М. С. Воронцов говорил, что не только долг, но и выгода должны заставить дворянство начать думать об освобождении крестьян от рабства. А на вопрос, согласится ли он войти в общество по освобождению крестьян, он ответил, что согласен войти только в такое общество, целью которого будет хоть и постепенная, но не слишком отложенная отмена крепостного права.
В январе 1820 года в Варшаву, где в то время служил князь П. А. Вяземский, приехал С. И. Тургенев. После окончания службы в русском оккупационном корпусе во Франции Сергей Иванович оказался не у дел и направлялся в Россию для получения новой должности. В Варшаве П. А. Вяземский и С. И. Тургенев подолгу беседовали о необходимости отмены крепостного права. По прибытии в Петербург СИ. Тургенев рассказал о встречах с Вяземским своим братьям А. И. и Н. И. Тургеневым.
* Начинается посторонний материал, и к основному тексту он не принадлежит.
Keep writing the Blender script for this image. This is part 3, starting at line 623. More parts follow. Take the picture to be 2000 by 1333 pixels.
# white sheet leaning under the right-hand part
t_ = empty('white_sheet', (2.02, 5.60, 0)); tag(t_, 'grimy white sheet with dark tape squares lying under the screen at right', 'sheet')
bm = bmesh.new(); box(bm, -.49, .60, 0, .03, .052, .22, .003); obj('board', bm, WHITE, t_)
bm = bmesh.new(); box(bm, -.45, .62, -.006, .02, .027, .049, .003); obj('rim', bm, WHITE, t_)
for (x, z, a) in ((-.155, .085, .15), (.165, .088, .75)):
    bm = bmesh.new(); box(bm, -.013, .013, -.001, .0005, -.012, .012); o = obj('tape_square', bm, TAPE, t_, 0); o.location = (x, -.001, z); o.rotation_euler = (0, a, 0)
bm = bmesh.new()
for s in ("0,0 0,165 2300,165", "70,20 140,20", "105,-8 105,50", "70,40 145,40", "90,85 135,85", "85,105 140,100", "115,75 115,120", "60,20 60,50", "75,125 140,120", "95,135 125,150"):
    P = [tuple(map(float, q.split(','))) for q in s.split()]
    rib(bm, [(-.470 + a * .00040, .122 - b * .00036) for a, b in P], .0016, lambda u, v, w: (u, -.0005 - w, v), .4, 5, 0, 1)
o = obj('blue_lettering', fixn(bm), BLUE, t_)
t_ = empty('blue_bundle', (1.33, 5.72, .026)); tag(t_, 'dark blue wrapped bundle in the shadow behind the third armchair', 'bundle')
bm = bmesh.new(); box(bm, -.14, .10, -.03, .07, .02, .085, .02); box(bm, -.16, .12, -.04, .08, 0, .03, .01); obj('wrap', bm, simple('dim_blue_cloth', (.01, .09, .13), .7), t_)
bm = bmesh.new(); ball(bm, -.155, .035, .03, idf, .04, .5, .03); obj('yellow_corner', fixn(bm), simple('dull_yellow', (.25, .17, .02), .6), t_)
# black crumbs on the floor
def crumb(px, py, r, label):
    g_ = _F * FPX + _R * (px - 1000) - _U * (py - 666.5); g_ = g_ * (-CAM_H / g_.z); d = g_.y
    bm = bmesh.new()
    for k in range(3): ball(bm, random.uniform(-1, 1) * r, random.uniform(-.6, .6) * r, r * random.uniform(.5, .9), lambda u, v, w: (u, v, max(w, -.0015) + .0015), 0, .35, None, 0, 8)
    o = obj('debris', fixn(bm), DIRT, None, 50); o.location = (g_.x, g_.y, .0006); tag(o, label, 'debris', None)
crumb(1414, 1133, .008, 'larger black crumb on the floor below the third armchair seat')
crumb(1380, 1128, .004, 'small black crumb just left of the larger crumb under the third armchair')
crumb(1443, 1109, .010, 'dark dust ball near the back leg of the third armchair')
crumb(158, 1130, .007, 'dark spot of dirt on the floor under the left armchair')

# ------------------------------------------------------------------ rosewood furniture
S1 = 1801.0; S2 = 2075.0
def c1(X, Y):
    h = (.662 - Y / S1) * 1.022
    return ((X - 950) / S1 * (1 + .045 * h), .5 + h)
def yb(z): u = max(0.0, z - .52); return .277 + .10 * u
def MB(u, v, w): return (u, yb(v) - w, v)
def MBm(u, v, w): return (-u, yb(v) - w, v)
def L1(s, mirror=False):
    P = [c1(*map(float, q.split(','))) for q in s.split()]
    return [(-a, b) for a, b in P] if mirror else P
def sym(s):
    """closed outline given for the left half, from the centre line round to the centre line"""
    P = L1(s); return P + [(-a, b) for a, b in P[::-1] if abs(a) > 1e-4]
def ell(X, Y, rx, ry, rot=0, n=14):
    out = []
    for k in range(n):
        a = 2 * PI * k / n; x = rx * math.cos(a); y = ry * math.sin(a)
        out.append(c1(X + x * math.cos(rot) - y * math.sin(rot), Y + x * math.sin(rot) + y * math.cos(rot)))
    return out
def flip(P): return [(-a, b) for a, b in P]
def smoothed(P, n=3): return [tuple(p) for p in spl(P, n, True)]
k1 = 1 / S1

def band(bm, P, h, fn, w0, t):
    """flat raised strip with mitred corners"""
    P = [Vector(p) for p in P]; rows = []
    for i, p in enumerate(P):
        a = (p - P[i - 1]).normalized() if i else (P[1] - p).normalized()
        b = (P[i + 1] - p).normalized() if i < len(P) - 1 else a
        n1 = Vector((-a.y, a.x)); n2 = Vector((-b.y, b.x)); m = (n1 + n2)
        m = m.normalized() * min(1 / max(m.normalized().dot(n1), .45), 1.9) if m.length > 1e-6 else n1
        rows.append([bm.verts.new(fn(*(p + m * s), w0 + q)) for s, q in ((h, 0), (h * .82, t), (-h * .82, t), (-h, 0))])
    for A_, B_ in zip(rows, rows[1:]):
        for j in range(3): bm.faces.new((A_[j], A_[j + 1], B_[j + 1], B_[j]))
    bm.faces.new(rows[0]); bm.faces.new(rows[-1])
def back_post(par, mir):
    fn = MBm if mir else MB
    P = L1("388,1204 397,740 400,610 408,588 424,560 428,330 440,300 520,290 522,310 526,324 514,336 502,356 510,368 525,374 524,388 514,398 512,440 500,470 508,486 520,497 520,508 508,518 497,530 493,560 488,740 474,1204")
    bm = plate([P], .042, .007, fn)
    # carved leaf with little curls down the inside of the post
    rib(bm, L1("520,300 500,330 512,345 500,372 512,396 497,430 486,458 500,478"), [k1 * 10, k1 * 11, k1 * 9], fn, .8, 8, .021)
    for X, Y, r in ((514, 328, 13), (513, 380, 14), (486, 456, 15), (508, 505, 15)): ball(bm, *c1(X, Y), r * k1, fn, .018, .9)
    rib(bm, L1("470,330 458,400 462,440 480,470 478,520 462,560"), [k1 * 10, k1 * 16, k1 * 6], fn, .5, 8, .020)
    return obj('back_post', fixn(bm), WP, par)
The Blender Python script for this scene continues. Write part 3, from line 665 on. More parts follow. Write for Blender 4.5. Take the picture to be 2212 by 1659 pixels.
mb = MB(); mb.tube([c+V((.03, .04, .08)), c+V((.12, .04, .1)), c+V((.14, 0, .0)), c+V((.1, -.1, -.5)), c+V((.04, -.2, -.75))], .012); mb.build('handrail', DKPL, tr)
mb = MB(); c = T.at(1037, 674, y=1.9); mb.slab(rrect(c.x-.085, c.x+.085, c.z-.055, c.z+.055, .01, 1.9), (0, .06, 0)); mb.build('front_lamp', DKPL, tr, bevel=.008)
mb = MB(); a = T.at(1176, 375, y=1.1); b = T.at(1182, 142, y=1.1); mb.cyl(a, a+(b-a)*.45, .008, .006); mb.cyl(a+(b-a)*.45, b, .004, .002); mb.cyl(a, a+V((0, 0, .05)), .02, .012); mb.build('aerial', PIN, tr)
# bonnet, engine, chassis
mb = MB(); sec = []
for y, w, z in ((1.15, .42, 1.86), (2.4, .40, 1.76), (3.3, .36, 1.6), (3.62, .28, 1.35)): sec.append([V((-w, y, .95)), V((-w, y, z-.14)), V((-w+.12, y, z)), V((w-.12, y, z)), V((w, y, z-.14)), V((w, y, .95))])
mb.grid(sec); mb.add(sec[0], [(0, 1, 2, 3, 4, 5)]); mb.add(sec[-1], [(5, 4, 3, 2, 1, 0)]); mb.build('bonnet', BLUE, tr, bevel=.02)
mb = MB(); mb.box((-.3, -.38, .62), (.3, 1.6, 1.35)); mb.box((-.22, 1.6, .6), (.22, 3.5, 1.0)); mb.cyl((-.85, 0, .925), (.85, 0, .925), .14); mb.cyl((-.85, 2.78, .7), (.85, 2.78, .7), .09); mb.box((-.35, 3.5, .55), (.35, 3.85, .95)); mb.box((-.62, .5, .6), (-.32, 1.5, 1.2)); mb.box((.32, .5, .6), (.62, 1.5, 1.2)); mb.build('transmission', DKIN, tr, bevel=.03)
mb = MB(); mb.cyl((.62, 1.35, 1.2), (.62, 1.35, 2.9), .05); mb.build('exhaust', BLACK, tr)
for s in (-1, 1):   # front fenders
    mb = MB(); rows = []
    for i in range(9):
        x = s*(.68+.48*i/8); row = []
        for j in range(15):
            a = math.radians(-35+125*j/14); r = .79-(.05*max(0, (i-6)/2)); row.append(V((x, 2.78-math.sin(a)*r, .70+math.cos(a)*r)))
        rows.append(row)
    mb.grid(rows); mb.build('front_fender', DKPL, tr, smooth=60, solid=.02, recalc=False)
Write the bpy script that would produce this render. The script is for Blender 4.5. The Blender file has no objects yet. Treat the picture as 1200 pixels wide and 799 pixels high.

Те согласились с идеей Вяземского о создании легального общества, которое стало бы добиваться свободы для крестьян. Для большего веса общества П. В. Вяземский предложил привлечь в него несколько «высокопревосходительств». Первым решили пригласить М. С. Воронцова, хорошо известного Тургеневым как решительного противника крепостничества.
11 мая 1820 года Н. И. Тургенев писал брату Сергею (к этому времени С. И. Тургенев уехал в Константинополь на службу в русскую миссию): «На сих днях я был у гр. Воронцова, и он мне чрезвычайно понравился и потому уже, что понимает и чувствует вещи так, как должно. Жаль, что он не долго здесь пробудет. Он мог бы быть начинщиком улучшения участи крестьян. И теперь главная надежда на него. К тому же с ним одним можно говорить здесь об этом так, чтобы обе стороны понимали друг друга. Что касается до других, то их надобно еще толковать и доказывать, что рабство несправедливо и что крестьяне не могут вечно оставаться крепостными. А это толкование весьма трудно, часто даже остается без успеха»4.